A similar position defended the Czech Republic, according to which additional discussions are needed domestically, especially in the Czech parliament, to ensure support. Sweden, too, did not present a specific position because there is still no unanimity within the four-party government coalition. Nonetheless, the Swedish representative pointed out that it was very important to increase cooperation on legal issues. Germany, for its part, said it was important the national prosecution to have a major role. France, however, emerged as a strong supporter of the establishment of a European prosecutor's office pointing out that it should be present in every national system.

Luxembourg was among the most determined supporters pointing out that this was a decisive stage for "our common judicial area because we have to deal with this kind of crimes in all member states". The only appropriate response is a common European institution. After all, the main idea behind it is to be independent from the member states, said the representative of Luxembourg. For Malta the issue is highly sensitive, especially because of the divergences in the legal order of the member states. Similar concern expressed Slovenia, too, which stated that the prosecution in the country cannot be demanded to act. It can only provide general guidance.

And for Estonia the most important thing was to avoid additional costs for the member states or the European budget from the creation of the new structure. Romania expressed an agreement in principle, but demanded additional discussions at technical level, while Portugal, same as Luxembourg, said that the time had come to create a European prosecution. Belgium even pointed out that things should go much farther than the Commission proposal. We support it not 100%, but 500 per cent, said the Belgian representative. Croatia's Justice Minster Orsat Miljenic used the same expression, saying that Croatia was 100% behind the idea, but Zagreb supported more the horizontal approach rather then the vertical one. Croatia also demanded a list of the specific competences of the new authority.

Bulgaria's Justice Minister Zinaida Zlatanova was also among the strongest supporters of the proposal, saying that Bulgaria would support the establishment of a stronger EPO with explicit competences for indictment and prosecution.

The establishment of the office is envisaged in the Lisbon Treaty under Article 86. In order for it to be approved, though, it should be adopted by the Council by unanimity and then the consent of the European Parliament to be secured. If there is no unanimity in the Council, then the procedure of enhanced cooperation can be used, which means the office to be established only by some member states, but no less than nine. The fears of such a development were visible during the debate on Monday at noon, when several ministers called for a maximum number of countries to accept the EPO, among whom was Minister Zlatanova. Germany pointed out that everything necessary should be done to reach the broadest possible consent among the member states. For this called also Finland and Latvia.
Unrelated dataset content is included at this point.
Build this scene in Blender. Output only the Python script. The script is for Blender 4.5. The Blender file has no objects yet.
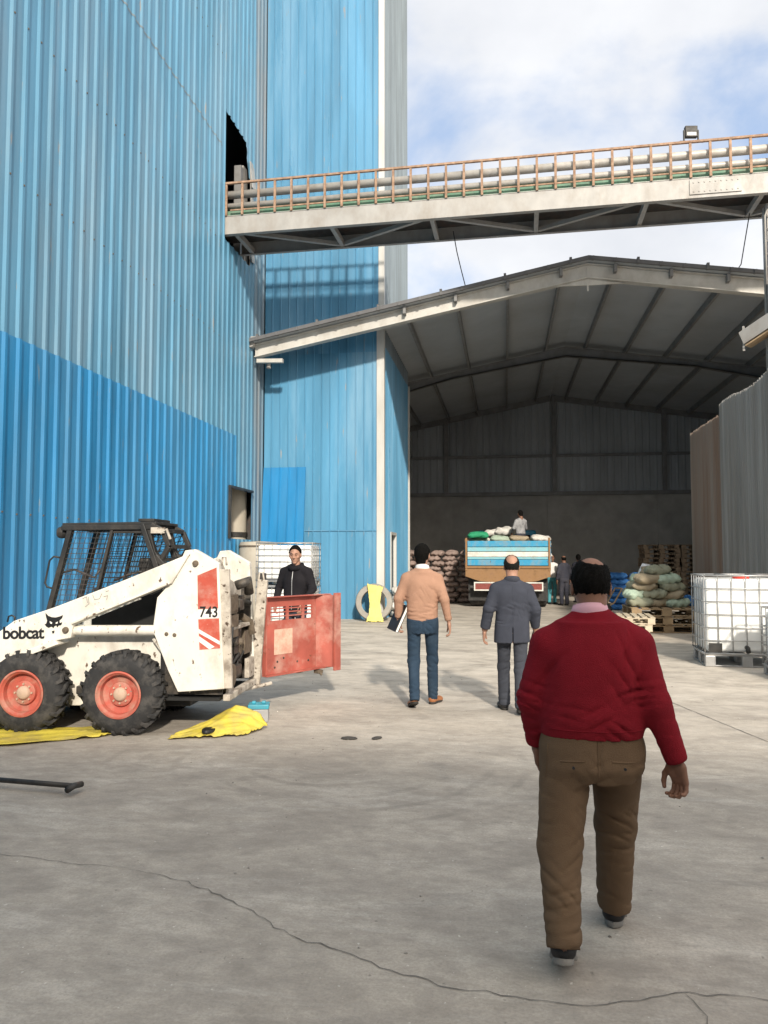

Denmark, for its part, pointed out that this would be an extremely expensive undertaking, although the country already announced it would not take part in the EPO, as well as UK. It is still not clear what will Ireland decide, which has not revealed its position yet. Viviane Reding, however, was impressed with the large number of countries that gave a positive assessment, Moreover, she said this was a breakthrough which the Council Presidency (Lithuania) should be proud of. However, this is not about pride, but about protection of the taxpayers' money and also about the fact that business works smoothly trans-nationally, but, alas, justice still is purely national which leaves gaps skilfully used by businessmen like the participants in the SAPARD affair in Bulgaria.